Intel announced an investment
of $1.05 billion in India over the next five years.
Chairman of Microsoft
Bill Gates announced an even bigger, $1.7 billion investment in
R&D and IT literacy in India over the next four years.
Indian IT exports to hit US$ 60 billion
in 5 years
According to consultancy McKinsey and India's IT association, Nasscom
India's business services and information technology exports are
expected to surge more than 25 percent a year to US$ 60 billion
by 2010. At $60 billion, India would have almost half the world's
IT and business process outsourcing (BPO) exports by 2010 and could
add an extra $15 billion-$20 billion over five to 10 years from
2005 through innovation and technological advances, the report said.
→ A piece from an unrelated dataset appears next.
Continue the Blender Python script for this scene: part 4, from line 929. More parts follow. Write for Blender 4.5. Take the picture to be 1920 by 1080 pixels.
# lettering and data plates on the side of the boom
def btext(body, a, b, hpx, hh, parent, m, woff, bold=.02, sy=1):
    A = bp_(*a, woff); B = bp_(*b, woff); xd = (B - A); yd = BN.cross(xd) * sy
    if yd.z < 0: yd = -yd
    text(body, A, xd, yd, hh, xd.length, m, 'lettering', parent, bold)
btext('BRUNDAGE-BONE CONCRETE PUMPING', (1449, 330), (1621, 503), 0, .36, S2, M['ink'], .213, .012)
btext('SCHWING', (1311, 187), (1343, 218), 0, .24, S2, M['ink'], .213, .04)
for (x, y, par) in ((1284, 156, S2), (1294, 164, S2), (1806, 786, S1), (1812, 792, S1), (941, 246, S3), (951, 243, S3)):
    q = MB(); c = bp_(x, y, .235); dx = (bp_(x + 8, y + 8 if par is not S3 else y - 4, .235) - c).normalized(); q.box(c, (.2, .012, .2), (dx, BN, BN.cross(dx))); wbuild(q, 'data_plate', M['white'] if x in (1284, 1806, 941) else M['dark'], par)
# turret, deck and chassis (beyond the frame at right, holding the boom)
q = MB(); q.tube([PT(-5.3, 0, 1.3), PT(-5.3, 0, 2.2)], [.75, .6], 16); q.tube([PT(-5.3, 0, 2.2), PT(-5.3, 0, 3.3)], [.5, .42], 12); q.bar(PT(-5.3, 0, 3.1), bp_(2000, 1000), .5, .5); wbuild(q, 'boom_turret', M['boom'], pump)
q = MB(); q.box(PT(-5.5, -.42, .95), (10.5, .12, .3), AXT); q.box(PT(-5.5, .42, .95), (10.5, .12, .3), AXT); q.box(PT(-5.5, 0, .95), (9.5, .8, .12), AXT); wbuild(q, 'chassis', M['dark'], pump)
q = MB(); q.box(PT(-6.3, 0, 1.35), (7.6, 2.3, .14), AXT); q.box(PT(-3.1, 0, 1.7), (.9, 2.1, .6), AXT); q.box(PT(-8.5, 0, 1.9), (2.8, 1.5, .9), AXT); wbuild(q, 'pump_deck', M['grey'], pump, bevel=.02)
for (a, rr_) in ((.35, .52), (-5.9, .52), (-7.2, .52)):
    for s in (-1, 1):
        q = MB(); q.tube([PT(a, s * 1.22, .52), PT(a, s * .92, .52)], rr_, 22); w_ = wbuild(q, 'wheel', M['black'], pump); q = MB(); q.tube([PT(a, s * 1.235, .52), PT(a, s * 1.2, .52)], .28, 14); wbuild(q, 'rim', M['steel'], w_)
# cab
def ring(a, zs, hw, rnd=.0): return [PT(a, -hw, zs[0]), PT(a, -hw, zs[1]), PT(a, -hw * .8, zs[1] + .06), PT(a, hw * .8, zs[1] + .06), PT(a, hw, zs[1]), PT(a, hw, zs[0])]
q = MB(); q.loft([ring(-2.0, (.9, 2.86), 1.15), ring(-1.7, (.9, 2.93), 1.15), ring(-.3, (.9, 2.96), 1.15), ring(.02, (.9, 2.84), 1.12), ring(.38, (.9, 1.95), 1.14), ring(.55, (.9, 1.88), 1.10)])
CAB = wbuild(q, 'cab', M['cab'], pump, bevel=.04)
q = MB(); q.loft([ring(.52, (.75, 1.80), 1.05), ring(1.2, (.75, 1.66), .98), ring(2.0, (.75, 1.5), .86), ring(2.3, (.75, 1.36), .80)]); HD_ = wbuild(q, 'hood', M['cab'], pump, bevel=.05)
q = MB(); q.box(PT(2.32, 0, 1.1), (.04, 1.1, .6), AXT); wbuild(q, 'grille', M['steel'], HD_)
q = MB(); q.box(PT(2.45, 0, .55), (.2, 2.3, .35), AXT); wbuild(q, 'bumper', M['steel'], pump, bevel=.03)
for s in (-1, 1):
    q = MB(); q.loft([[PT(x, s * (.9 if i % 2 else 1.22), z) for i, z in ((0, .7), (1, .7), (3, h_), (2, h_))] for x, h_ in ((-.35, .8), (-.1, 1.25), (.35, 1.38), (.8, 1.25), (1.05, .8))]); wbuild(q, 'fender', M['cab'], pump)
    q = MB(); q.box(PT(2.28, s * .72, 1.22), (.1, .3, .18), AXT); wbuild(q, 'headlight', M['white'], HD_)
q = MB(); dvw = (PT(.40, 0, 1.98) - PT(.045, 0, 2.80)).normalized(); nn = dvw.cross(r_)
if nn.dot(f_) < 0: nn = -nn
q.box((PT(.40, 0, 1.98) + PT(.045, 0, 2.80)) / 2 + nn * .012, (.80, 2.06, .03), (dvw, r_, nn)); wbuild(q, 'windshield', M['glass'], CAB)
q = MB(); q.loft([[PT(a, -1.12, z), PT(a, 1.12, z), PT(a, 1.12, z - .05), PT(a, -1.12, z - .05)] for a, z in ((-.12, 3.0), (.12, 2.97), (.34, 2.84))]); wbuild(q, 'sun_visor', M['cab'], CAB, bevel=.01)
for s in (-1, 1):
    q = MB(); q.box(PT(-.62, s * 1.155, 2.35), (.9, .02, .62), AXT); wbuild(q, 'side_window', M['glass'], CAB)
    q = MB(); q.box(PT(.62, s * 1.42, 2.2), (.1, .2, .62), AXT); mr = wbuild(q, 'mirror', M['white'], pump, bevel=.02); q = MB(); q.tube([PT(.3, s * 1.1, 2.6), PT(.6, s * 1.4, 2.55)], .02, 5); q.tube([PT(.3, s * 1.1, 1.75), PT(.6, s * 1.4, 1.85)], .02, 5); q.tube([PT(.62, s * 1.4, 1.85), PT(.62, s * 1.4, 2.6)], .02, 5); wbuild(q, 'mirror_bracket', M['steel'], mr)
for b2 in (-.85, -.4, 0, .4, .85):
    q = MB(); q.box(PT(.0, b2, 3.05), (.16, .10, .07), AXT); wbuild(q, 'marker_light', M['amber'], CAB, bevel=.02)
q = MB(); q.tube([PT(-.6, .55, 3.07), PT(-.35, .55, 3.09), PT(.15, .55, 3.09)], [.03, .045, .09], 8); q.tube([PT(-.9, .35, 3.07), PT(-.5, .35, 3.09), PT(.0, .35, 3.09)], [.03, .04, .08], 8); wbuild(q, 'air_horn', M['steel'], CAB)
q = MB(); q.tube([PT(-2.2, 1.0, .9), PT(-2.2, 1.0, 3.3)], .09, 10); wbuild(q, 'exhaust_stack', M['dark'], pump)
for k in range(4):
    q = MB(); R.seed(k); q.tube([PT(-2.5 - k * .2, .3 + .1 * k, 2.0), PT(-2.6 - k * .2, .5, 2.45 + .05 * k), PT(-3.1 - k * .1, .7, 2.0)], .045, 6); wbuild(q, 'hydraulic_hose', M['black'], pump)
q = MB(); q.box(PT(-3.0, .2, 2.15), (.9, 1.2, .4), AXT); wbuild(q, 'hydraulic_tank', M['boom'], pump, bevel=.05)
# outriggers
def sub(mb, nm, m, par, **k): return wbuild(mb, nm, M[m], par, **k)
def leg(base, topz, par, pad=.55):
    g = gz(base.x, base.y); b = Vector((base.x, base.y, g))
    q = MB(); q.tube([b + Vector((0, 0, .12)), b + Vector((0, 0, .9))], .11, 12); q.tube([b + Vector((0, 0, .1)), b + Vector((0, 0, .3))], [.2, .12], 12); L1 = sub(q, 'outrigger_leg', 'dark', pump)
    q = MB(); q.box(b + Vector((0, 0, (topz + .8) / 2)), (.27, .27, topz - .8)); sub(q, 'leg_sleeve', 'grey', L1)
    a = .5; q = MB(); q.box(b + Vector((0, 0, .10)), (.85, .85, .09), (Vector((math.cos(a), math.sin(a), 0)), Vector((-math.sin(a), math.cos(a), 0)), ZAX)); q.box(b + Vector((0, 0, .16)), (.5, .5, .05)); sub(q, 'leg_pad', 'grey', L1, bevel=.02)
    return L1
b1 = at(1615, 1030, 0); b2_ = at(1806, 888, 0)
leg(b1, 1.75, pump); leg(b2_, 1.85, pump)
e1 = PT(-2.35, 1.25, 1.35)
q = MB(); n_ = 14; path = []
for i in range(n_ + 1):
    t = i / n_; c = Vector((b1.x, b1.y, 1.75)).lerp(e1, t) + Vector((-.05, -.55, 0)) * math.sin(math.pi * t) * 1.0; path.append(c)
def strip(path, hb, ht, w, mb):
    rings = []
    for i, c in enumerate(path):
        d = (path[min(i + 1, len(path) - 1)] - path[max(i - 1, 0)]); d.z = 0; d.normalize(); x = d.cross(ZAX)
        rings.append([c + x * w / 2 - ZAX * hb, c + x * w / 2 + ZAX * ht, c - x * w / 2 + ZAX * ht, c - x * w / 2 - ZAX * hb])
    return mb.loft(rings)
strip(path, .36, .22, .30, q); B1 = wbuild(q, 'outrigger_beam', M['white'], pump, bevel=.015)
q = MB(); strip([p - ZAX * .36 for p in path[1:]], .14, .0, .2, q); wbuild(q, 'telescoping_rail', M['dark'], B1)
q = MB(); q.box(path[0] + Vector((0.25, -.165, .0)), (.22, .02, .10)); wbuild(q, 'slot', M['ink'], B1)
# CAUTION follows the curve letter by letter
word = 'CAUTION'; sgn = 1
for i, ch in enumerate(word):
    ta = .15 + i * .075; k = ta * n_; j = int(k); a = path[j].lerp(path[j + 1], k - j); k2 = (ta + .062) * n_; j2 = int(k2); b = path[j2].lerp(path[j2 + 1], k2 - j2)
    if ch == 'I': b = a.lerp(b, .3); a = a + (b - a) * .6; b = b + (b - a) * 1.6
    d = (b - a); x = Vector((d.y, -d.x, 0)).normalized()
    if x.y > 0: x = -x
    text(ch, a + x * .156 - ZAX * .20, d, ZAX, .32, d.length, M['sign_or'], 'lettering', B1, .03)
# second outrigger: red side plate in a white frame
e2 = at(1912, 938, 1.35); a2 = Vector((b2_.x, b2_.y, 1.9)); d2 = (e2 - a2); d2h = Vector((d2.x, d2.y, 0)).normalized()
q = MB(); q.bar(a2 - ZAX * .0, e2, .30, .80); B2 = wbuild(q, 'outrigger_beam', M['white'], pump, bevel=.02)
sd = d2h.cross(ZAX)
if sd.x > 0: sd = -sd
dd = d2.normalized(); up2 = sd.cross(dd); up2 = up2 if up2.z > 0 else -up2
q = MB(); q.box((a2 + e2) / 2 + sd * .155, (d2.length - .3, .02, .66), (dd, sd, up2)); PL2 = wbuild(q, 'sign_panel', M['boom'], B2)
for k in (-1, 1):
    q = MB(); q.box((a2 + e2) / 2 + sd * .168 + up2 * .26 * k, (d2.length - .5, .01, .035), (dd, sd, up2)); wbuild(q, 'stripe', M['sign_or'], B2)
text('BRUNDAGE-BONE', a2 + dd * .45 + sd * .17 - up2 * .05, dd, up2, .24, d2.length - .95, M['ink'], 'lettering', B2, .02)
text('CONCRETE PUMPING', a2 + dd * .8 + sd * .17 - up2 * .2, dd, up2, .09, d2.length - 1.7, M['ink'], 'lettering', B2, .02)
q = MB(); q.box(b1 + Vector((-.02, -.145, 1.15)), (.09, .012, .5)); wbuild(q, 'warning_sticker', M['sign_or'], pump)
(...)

'India most Attractive destination for IT'
According to the annual ranking by consulting firm A T Kearney India
continues to be the most attractive destination for offshoring of
services such as information technology, business processes and
call centers. It remains the best offshore destination by a wide
margin even if wage inflation and the mergence of lower-cost countries
decreased its overall lead.As far as China is concerned improved
infrastructure and relevant people skills have increased its attractiveness
as a low-cost option for servicing Asian markets. The gap between
India and the second-ranked country China is larger than the gap
between the next nine countries combined.
A surprising finding in its annual rating is that the US emerged
as the 11th among the 40 countries evaluated. The survey gives wage
inflation and emergence of even lower-cost contenders such as Ghana
and Vietnam for the slight reduction in India's financial attractiveness.